Some readers may dispute my contention that in the 1997, 2001 and 2005 elections the Corporation inclined towards New Labour. I accept, of course, that it is not a uniform organism with a directing brain. It naturally leans away from the Tories, not because its management wants it that way – though, in this instance, it might prefer a Labour victory as the Conservatives are fingering their scalpels with an eye to cuts – but because so few of its senior journalists are Tory. However hard they might try – and some of them may not always try very hard – it is not humanly possible to be entirely even-handed.

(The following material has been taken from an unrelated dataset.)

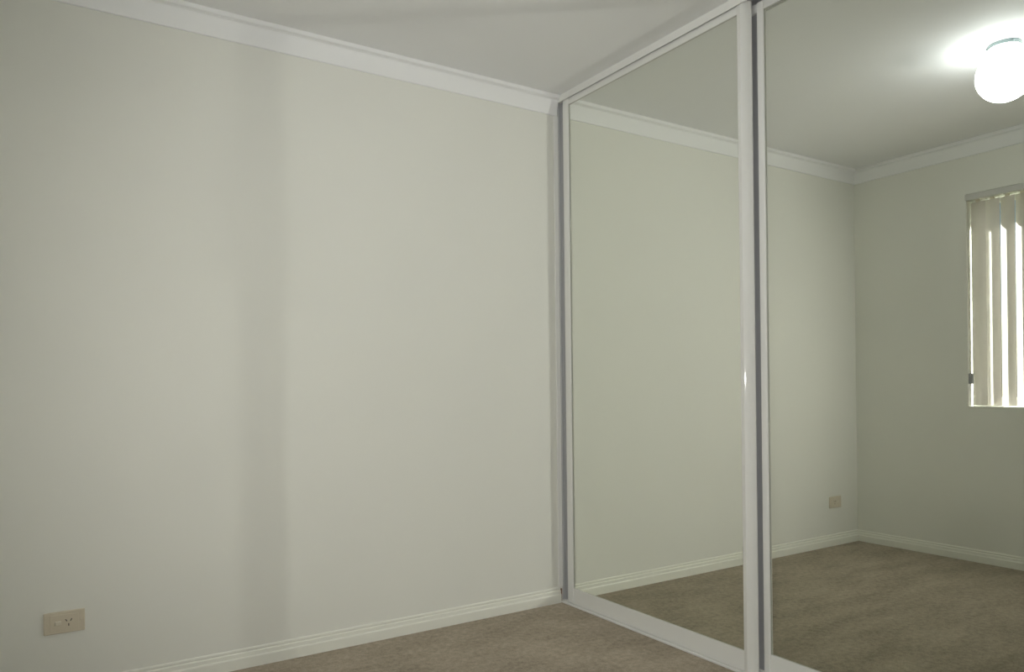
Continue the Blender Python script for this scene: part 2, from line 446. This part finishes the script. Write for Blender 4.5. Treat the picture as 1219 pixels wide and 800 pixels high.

Except, perhaps, when you have a tired government and an unpopular Prime Minister and a Tory party that seems fresh, and liberal on social issues. In-house journal though it is, The Guardian may not have had the time to construct a case against the Tory leader that will resonate in BBC minds. On the other hand, old feelings run deep, and one can't rule out a reversion to former habits.

So far I have seen very little evidence of anti-Tory bias on the BBC. If anything, Nick Clegg, the Liberal Democrat leader, has the most to complain about, not on grounds of bias, but simply because he is so often written out of the script.

The one example of anti-Tory bias I have spotted – and it may have been accidental rather than intentional – was last Thursday on BBC2's Newsnight which gave the floor to Liam Byrne, the Chief Secretary to the Treasury, to explain why the Tories' plans to cut National Insurance were misguided before inviting Dragons' Den millionaire entrepreneur James Caan to agree with him.

Needless to say, I am in favour of giving the Tories as hard a time as Labour or the Lib Dems, and the BBC can no doubt be counted on to do that. Will it go further if the prospect of an outright Conservative victory looms? I should be quite surprised if it did. But if the Tories do win they are most unlikely to have the happy honeymoon with the non-Conservative media which New Labour enjoyed with most newspapers from 1997 until the build-up to the Iraq war. Politics are going to become highly disputatious again, and David Cameron's accommodation with the left-wing media will almost certainly prove short-lived.